By Patricia Zengerle
WASHINGTON (Reuters) – Democratic U.S. senators on Wednesday questioned whether President Donald Trump’s nominee to be CIA inspector general could act independently, after the president dismissed several officials responsible for investigating fraud and abuse at federal agencies.
“I’ll be looking today for you to explain why we can trust you to be independent in how you go about your responsibilities,” Senator Mark Warner, Democratic vice chairman of the Senate intelligence committee, told Peter Thomson at his confirmation hearing.
Trump has dismissed a series of government watchdogs in recent months. Members of Congress, including some of Trump’s fellow Republicans as well as Democrats, are concerned the dismissals will prevent independent, adequate oversight of the government.
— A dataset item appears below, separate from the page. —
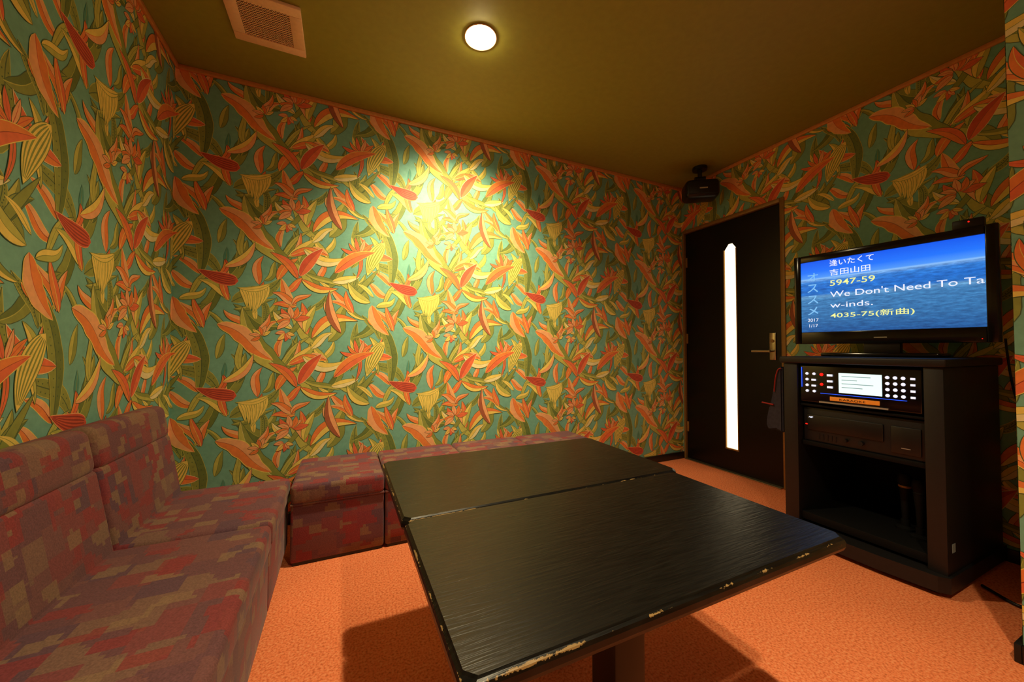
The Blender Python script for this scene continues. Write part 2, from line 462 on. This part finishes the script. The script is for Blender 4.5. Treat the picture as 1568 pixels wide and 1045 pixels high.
# hero motifs
leaf(pp(690, 570), pp(640, 480), .10, .12, 'lime', 'olive', 'dk', 'T', .08, vc='pale', n=20)
leaf(pp(600, 590), pp(575, 480), .065, -.12, 'olive', 'dolive', 'lime', 'G', .05, vc='dk', n=18)
leaf(pp(616, 503), pp(672, 550), .08, .05, 'peach', 'org', 'yel', 'T', .08, vc='brown', n=20, ow=.004, s=.04)
leaf(pp(602, 548), pp(560, 520), .055, .18, 'org', 'coral', 'pale', 'T', vc='brown')
fingers(pp(666, 448), pp(638, 454), 'yel', 'olive', 6, 1.1, .16, .024)
leaf(pp(636, 446), pp(597, 434), .065, .06, 'red', None, 'peach', 'S', vc='dred', n=14, p=.6)
leaf(pp(622, 428), pp(652, 392), .045, -.15, 'yel', 'peach', 'dk', 'T', vc='org')
cluster(pp(692, 495), .085, ['coral', 'peach', 'org', 'peach'], 'dk', 8, .2, 3.6, .36)
cluster(pp(686, 512), .06, ['peach', 'yel', 'coral'], 'brown', 5, 3.3, 2.6, .38)
leaf(pp(714, 520), pp(768, 494), .06, .24, 'org', 'yel', 'dk', 'T', vc='red', n=18)
leaf(pp(704, 545), pp(756, 552), .055, -.22, 'yel', 'pale', 'dolive', 'T', vc='olive', n=18)
leaf(pp(700, 434), pp(726, 392), .06, .05, 'red', 'coral', 'pale', 'T', vc='brown')
leaf(pp(698, 438), pp(668, 404), .045, -.12, 'org', 'coral', 'dk', 'T', vc='brown')
leaf(pp(702, 438), pp(744, 448), .045, -.16, 'org', 'yel', 'dk', 'T', vc='dred')
cluster(pp(770, 395), .11, ['coral', 'org', 'peach', 'coral', 'org'], 'dk', 6, .2, 2.7, .22)
leaf(pp(770, 392), pp(766, 432), .02, .1, 'coral', None, 'dk', 'T')
leaf(pp(802, 374), pp(780, 426), .08, -.06, 'yel', None, 'dolive', 'S', vc='olive', n=14)
leaf(pp(748, 512), pp(734, 452), .05, .1, 'brown', 'peach', 'dk', 'T', vc='dred', n=16)
leaf(pp(786, 470), pp(808, 514), .07, -.12, 'org', 'peach', 'yel', 'T', .06, vc='red', n=18)
leaf(pp(784, 466), pp(756, 438), .05, .15, 'yel', 'lime', 'dk', 'T', vc='olive')
cluster(pp(660, 368), .065, ['yel', 'peach', 'org'], 'dk', 6, .6, 3.0, .34)
leaf(pp(740, 576), pp(790, 540), .06, .1, 'org', 'coral', 'yel', 'T', vc='dred', n=16)
NL = layer[0]

# fill only the biggest bare patches with leaves lying underneath everything else
GX, GZ = 97, 63
cov = [[False]*GZ for _ in range(GX)]
def mark(ps):
    for q, _, _ in ps:
        x0 = min(p[0] for p in q)*100; x1 = max(p[0] for p in q)*100; z0 = min(p[1] for p in q)*100; z1 = max(p[1] for p in q)*100
        for i in range(math.ceil(x0-.5), math.floor(x1-.5)+1):
            for j in range(math.ceil(z0-.5), math.floor(z1-.5)+1): cov[i % GX][j % GZ] = True
mark(polys)
layer[0] = 1
for it in range(40):
    best = (0, None)
    for i in range(0, GX, 2):
        for j in range(0, GZ, 2):
            if cov[i][j]: continue
            r = 1
            while r < 9:
                if any(cov[(i+a) % GX][(j+b) % GZ] for a, b in ((r, 0), (-r, 0), (0, r), (0, -r), (r*7//10, r*7//10), (-r*7//10, r*7//10), (r*7//10, -(r*7//10)), (-(r*7//10), -(r*7//10)))): break
                r += 1
            if r > best[0]: best = (r, (i, j))
    if best[0] < 4: break
    k0 = len(polys)
    cx, cz = (best[1][0]+.5)/100, (best[1][1]+.5)/100
    L = random.uniform(.08, .12)+best[0]*.006
    st = random.choice(GR+OR+OR)
    rleaf((cx, cz), L, L*.26, random.choice([.9, 1.3, 2.0, 2.4])+random.uniform(-.2, .2), st[0], st[1], st[2], st[3], vc=st[4])
    mark(polys[k0:])

def clip(poly, x0, x1, z0, z1):
    for ax, val, sgn in ((0, x0, 1), (0, x1, -1), (1, z0, 1), (1, z1, -1)):
        out = []
        for i in range(len(poly)):
            a, b = poly[i-1], poly[i]
            ia = (a[ax]-val)*sgn >= 0; ib = (b[ax]-val)*sgn >= 0
            if ia != ib:
                t = (val-a[ax])/(b[ax]-a[ax]); out.append((a[0]+(b[0]-a[0])*t, a[1]+(b[1]-a[1])*t))
            if ib: out.append(b)
        poly = out
        if len(poly) < 3: return None
    return poly

PB = [(min(p[0] for p in q), max(p[0] for p in q), min(p[1] for p in q), max(p[1] for p in q)) for q, _, _ in polys]
OX, OZ = .325, 1.40
EPS = .0000035
def wall(name, rects, fn, solid):
    """rects in (s,z); fn(s,z,off)->xyz; solid: list of boxes behind"""
    V, F, K = [], [], []
    for lo, hi in solid:
        b = len(V)
        for x in (lo[0], hi[0]):
            for y in (lo[1], hi[1]):
                for z in (lo[2], hi[2]): V.append((x, y, z))
        for f in ((0, 1, 3, 2), (4, 6, 7, 5), (0, 4, 5, 1), (2, 3, 7, 6), (0, 2, 6, 4), (1, 5, 7, 3)):
            F.append(tuple(b+i for i in f)); K.append(C['teal'])
    for x0, x1, z0, z1 in rects:
        i0 = math.floor((x0-OX-TW*1.6)/TW); i1 = math.ceil((x1-OX+TW*.8)/TW)
        j0 = math.floor((z0-OZ-TH*1.2)/TH); j1 = math.ceil((z1-OZ+TH*1.2)/TH)
        for i in range(i0, i1+1):
            for j in range(j0, j1+1):
                dx = OX+i*TW; dz = OZ+j*TH
                for (q, col, ly), bb in zip(polys, PB):
                    a, b_, c, d = bb[0]+dx, bb[1]+dx, bb[2]+dz, bb[3]+dz
                    if b_ <= x0 or a >= x1 or d <= z0 or c >= z1: continue
                    pts = [(p[0]+dx, p[1]+dz) for p in q]
                    if a < x0 or b_ > x1 or c < z0 or d > z1:
                        pts = clip(pts, x0, x1, z0, z1)
                        if not pts: continue
                    k = len(V)
                    for p in pts: V.append(fn(p[0], p[1], ly*EPS))
                    F.append(tuple(range(k, k+len(pts)))); K.append(col)
    me = bpy.data.meshes.new(name); me.from_pydata(V, [], F)
    at = me.attributes.new('Col', 'FLOAT_COLOR', 'FACE')
    flat = [x for c in K for x in c]
    at.data.foreach_set('color', flat)
    return link(name, me, WP)

T = .1
DY0, DY1, DZ = 1.61, 2.455, 2.08
wall('wall_back', [(XL, XR, 0, H)], lambda s, z, o: (s, YB-o, z), [((XL-T, YB, 0), (XR+T, YB+T, H))])
wall('wall_left', [(XL-(YB-YF), XL, 0, H)], lambda s, z, o: (XL+o, YB+(s-XL), z), [((XL-T, YF, 0), (XL, YB, H))])
wall('wall_right', [(XR+(YB-DY0), XR+(YB-YC), 0, H), (XR, XR+(YB-DY0), DZ, H)], lambda s, z, o: (XR-o, YB-(s-XR), z),
     [((XR, YC, 0), (XR+T, DY0, H)), ((XR, DY0, DZ), (XR+T, YB, H)), ((XR, DY1, 0), (XR+T, YB, DZ))])
wall('wall_alcove', [(0, XR-XC, 0, H)], lambda s, z, o: (XR-s, YC+o, z), [((XC+.1, YC-.1, 0), (XR+T, YC, H))])
wall('wall_right_near', [(0, YC-YF, 0, H)], lambda s, z, o: (XC-o, YC-s, z), [((XC, YF, 0), (XC+.1, YC, H))])
wall('wall_front', [(0, XC-XL, 0, H)], lambda s, z, o: (XC-s, YF+o, z), [((XL, YF-T, 0), (XC+T, YF, H))])
box('floor', (XL-T, YF-T, -.1), (XR+T, YB+T, 0), CARPET)
box('ceiling', (XL-T, YF-T, H), (XR+T, YB+T, H+.1), CEIL)

# trims
cw = .014; ch = .026
box('trim_1', (XL, YB-cw, H-ch), (XR, YB, H), CROWN, bev=.004)
box('trim_2', (XL, YF, H-ch), (XL+cw, YB-cw, H), CROWN, bev=.004)
box('trim_3', (XR-cw, YC, H-ch), (XR, YB-cw, H), CROWN, bev=.004)
box('baseboard_back', (XL, YB-.016, 0), (XR, YB, .06), BASEB, bev=.003)
box('baseboard_left', (XL, YF, 0), (XL+.016, YB-.016, .06), BASEB, bev=.003)
box('baseboard_right', (XR-.016, YC+.016, 0), (XR, DY0-.03, .06), BASEB, bev=.003)
box('baseboard_alcove', (XC-.016, YC, 0), (XR, YC+.016, .06), BASEB, bev=.003)
box('baseboard_right_near', (XC-.016, YF, 0), (XC, YC, .06), BASEB, bev=.003)

# ------------------------------------------------------------ door
d = empty('door_1')
gy0, gy1, gz0, gz1 = 1.963, 2.066, .19, 1.82
dl, dr = DY0+.02, DY1-.01
bx0, bx1 = XR+.012, XR+.05
boxes('door_leaf', [((bx0, dl, .012), (bx1, gy0, DZ-.025)), ((bx0, gy1, .012), (bx1, dr, DZ-.025)),
                    ((bx0, gy0, .012), (bx1, gy1, gz0)), ((bx0, gy0, gz1+.045), (bx1, gy1, DZ-.025))], DOORM, d)
gm = (gy0+gy1)/2
me = bpy.data.meshes.new('glazing')
me.from_pydata([(bx0+.008, gy0, gz0), (bx0+.008, gy1, gz0), (bx0+.008, gy1, gz1), (bx0+.008, gm+.018, gz1+.045), (bx0+.008, gm-.018, gz1+.045), (bx0+.008, gy0, gz1)], [], [(0, 1, 2, 3, 4, 5)])
link('glazing', me, GLOWDOOR, d)
me = bpy.data.meshes.new('glazing_head')
me.from_pydata([(bx0, gy1, gz1), (bx0, gy1, gz1+.046), (bx0, gm+.018, gz1+.046), (bx0, gy0, gz1), (bx0, gy0, gz1+.046), (bx0, gm-.018, gz1+.046)], [], [(0, 1, 2), (3, 4, 5)])
link('glazing_head', me, DOORM, d)
boxes('glazing_bead', [((bx0-.006, gy0-.006, gz0-.008), (bx0+.006, gy0+.002, gz1)), ((bx0-.006, gy1-.002, gz0-.008), (bx0+.006, gy1+.006, gz1)),
                       ((bx0-.006, gy0, gz0-.008), (bx0+.006, gy1, gz0+.003))], BRASS, d)
boxes('frame', [((XR-.010, DY0-.018, 0), (XR+.06, DY0+.012, DZ+.014)), ((XR-.010, DY1-.008, 0), (XR+.06, DY1+.010, DZ+.014)),
                ((XR-.010, DY0+.012, DZ-.016), (XR+.06, DY1-.008, DZ+.014))], BRASS, d, bev=.003)
box('threshold', (XR-.03, DY0+.02, 0), (XR+.05, DY1-.01, .01), STEEL, d, bev=.003)
hy = 1.69
box('handle_plate', (bx0-.008, hy-.022, .92), (bx0, hy+.022, 1.12), STEEL, d, bev=.003)
cyl('handle_spindle', (bx0, hy, .985), (bx0-.05, hy, .985), .010, STEEL, d)
cyl('handle_lever', (bx0-.05, hy-.008, .985), (bx0-.05, hy+.125, .985), .009, STEEL, d)
cyl('keyhole', (bx0-.004, hy, 1.06), (bx0-.014, hy, 1.06), .012, BRASS, d)
boxes('hinges', [((bx0-.008, dr-.02, z), (bx0, dr, z+.09)) for z in (.25, 1.05, 1.75)], BRASS, d, bev=.002)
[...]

Thomson, an attorney from New Orleans who spent 23 years as a federal prosecutor, would be the first confirmed inspector general at the Central Intelligence Agency in years.
The agency has not had a permanent inspector general since 2015, and the last acting CIA inspector general resigned two years ago.
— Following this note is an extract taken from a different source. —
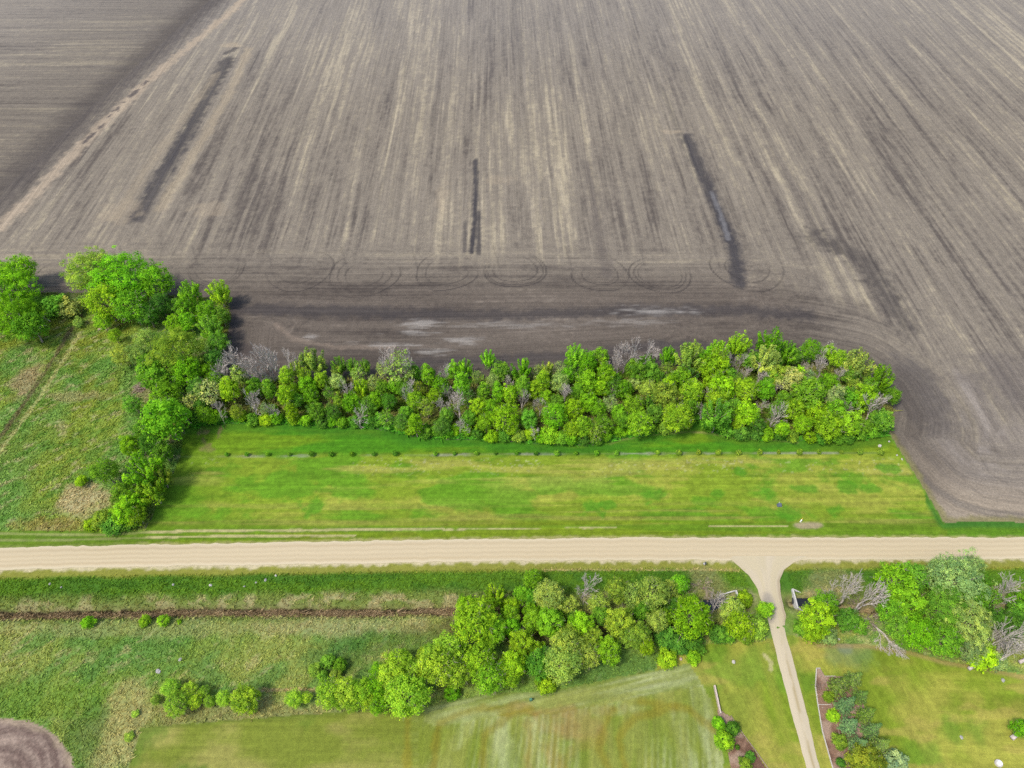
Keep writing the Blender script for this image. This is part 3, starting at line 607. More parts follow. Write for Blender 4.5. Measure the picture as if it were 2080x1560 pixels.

There is also no confirmed IG for the entire intelligence community. In April, Trump fired Michael Atkinson from the position over his handling of a whistleblower complaint that helped trigger Trump’s impeachment late last year.
Thomson was questioned about Trump’s criticism of the intelligence community and assertions by the president and his allies that there is a “Deep State” conspiring against the president.
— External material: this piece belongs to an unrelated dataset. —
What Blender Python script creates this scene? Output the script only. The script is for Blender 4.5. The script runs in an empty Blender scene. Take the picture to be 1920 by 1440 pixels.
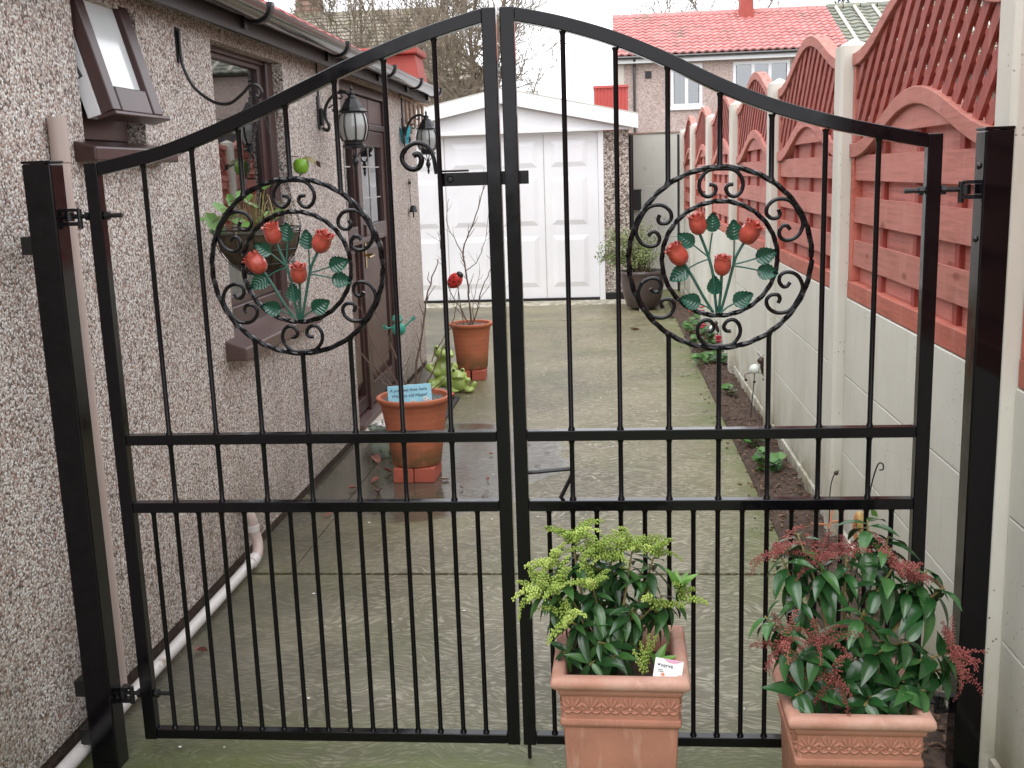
import bpy, bmesh, math, random
from mathutils import Vector, Matrix, noise

S = bpy.context.scene
COL = S.collection
random.seed(7)
PI = math.pi

# ------------------------------------------------------------------ camera
cam_d = bpy.data.cameras.new('camera')
cam = bpy.data.objects.new('camera', cam_d)
COL.objects.link(cam)
S.camera = cam
cam_d.sensor_width = 36.0
cam_d.lens = 37.566
cam_d.clip_start = 0.05
cam_d.clip_end = 1500
_r = Vector((0.99574834, 0.08611121, -0.03271242))       # right
_d = Vector((-0.01532957, -0.19526398, -0.98063091))     # image down
_f = Vector((-0.09083087, 0.97696307, -0.19311373))      # forward
_M = Matrix((_r, -_d, -_f)).transposed().to_4x4()
_M.translation = Vector((0, 0, 1.53))
cam.matrix_world = _M

# ------------------------------------------------------------------ light
W = bpy.data.worlds.new('World')
S.world = W
W.use_nodes = True
nt = W.node_tree
nt.nodes.clear()
SUN_EL, SUN_AZ = math.radians(58), math.radians(200)
sky = nt.nodes.new('ShaderNodeTexSky')
sky.sky_type = 'NISHITA'
sky.sun_disc = False
sky.sun_elevation = SUN_EL
sky.sun_rotation = SUN_AZ
sky.air_density = 1.0
sky.dust_density = 6.0
sky.ozone_density = 1.0
hs = nt.nodes.new('ShaderNodeHueSaturation')          # overcast: the cloud takes the blue out
hs.inputs['Saturation'].default_value = 0.16
bg = nt.nodes.new('ShaderNodeBackground')
bg.inputs['Strength'].default_value = 0.15
wo = nt.nodes.new('ShaderNodeOutputWorld')
nt.links.new(sky.outputs[0], hs.inputs['Color'])
cloud = nt.nodes.new('ShaderNodeMix')                # even layer of cloud over the clear sky
cloud.data_type = 'RGBA'
cloud.inputs[0].default_value = 0.8
cloud.inputs[7].default_value = (11.0, 11.15, 11.7, 1)
nt.links.new(hs.outputs[0], cloud.inputs[6])
nt.links.new(cloud.outputs[2], bg.inputs[0])
nt.links.new(bg.outputs[0], wo.inputs[0])

sun_d = bpy.data.lights.new('sun', 'SUN')
sun_d.energy = 0.7
sun_d.angle = math.radians(45)
sun_d.color = (1.0, 0.985, 0.97)
sun = bpy.data.objects.new('sun', sun_d)
COL.objects.link(sun)
_dir = Vector((math.sin(SUN_AZ) * math.cos(SUN_EL), math.cos(SUN_AZ) * math.cos(SUN_EL), math.sin(SUN_EL)))
sun.rotation_euler = _dir.to_track_quat('Z', 'Y').to_euler()
sun.location = (0, -5, 12)

S.view_settings.view_transform = 'Standard'
S.view_settings.look = 'None'
S.view_settings.gamma = 1.0
S.view_settings.use_curve_mapping = False
S.view_settings.exposure = 0.56
S.render.engine = 'CYCLES'

# ------------------------------------------------------------------ material helpers
class Mat:
    def __init__(s, name):
        s.m = bpy.data.materials.new(name)
        s.m.use_nodes = True
        s.nt = s.m.node_tree
        s.b = s.nt.nodes['Principled BSDF']
        s._pos = None
    def n(s, t, **k):
        o = s.nt.nodes.new(t)
        for a, v in k.items():
            setattr(o, a, v)
        return o
    def l(s, a, b):
        s.nt.links.new(a, b)
    def pos(s, scale=(1, 1, 1), rot=(0, 0, 0), obj=False):
        if obj:
            src = s.n('ShaderNodeTexCoord').outputs['Object']
        else:
            src = s.n('ShaderNodeNewGeometry').outputs['Position']
        mp = s.n('ShaderNodeMapping')
        mp.inputs['Scale'].default_value = scale
        mp.inputs['Rotation'].default_value = rot
        s.l(src, mp.inputs[0])
        return mp.outputs[0]
    def noise(s, vec, scale, detail=4, rough=0.55, dist=0.0):
        o = s.n('ShaderNodeTexNoise')
        o.inputs['Scale'].default_value = scale
        o.inputs['Detail'].default_value = detail
        o.inputs['Roughness'].default_value = rough
        o.inputs['Distortion'].default_value = dist
        s.l(vec, o.inputs['Vector'])
        return o.outputs['Fac']
    def ramp(s, fac, stops, interp='LINEAR'):
        o = s.n('ShaderNodeValToRGB')
        cr = o.color_ramp
        cr.interpolation = interp
        while len(cr.elements) < len(stops):
            cr.elements.new(0.5)
        for e, (p, c) in zip(cr.elements, stops):
            e.position = p
            e.color = (*c, 1) if len(c) == 3 else c
        s.l(fac, o.inputs[0])
        return o.outputs[0]
    def fr(s, fac, a, b):
        o = s.n('ShaderNodeMapRange')
        o.inputs['From Min'].default_value = a
        o.inputs['From Max'].default_value = b
        s.l(fac, o.inputs[0])
        return o.outputs[0]
    def mix(s, fac, a, b, mode='MIX'):
        o = s.n('ShaderNodeMix', data_type='RGBA', blend_type=mode)
        if isinstance(fac, (int, float)):
            o.inputs[0].default_value = fac
        else:
            s.l(fac, o.inputs[0])
        for i, v in ((6, a), (7, b)):
            if isinstance(v, tuple):
                o.inputs[i].default_value = (*v, 1)
            else:
                s.l(v, o.inputs[i])
        return o.outputs[2]
    def math(s, op, a, b=0.0):
        o = s.n('ShaderNodeMath', operation=op)
        for i, v in ((0, a), (1, b)):
            if isinstance(v, (int, float)):
                o.inputs[i].default_value = v
            else:
                s.l(v, o.inputs[i])
        return o.outputs[0]
    def sep(s, vec):
        o = s.n('ShaderNodeSeparateXYZ')
        s.l(vec, o.inputs[0])
        return o.outputs
    def col(s, c):
        if isinstance(c, tuple):
            s.b.inputs['Base Color'].default_value = (*c, 1)
        else:
            s.l(c, s.b.inputs['Base Color'])
    def rough(s, r):
        if isinstance(r, (int, float)):
            s.b.inputs['Roughness'].default_value = r
        else:
            s.l(r, s.b.inputs['Roughness'])
    def bump(s, h, strength=0.3, dist=0.01):
        o = s.n('ShaderNodeBump')
        o.inputs['Strength'].default_value = strength
        o.inputs['Distance'].default_value = dist
        s.l(h, o.inputs['Height'])
        s.l(o.outputs[0], s.b.inputs['Normal'])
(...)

Thomson said he did not know how to respond. “I honestly don’t know what is meant by ‘Deep State,'” he told Senator Angus King, an independent who caucuses with the Democrats.
Thomson promised independence, saying, “No one from the White House ever gave me any kind of a litmus test or loyalty test to the president at all.”
Republican Senator Marco Rubio, the intelligence committee’s acting chairman, said he would move quickly toward Thomson’s confirmation vote in the full Republican-controlled Senate.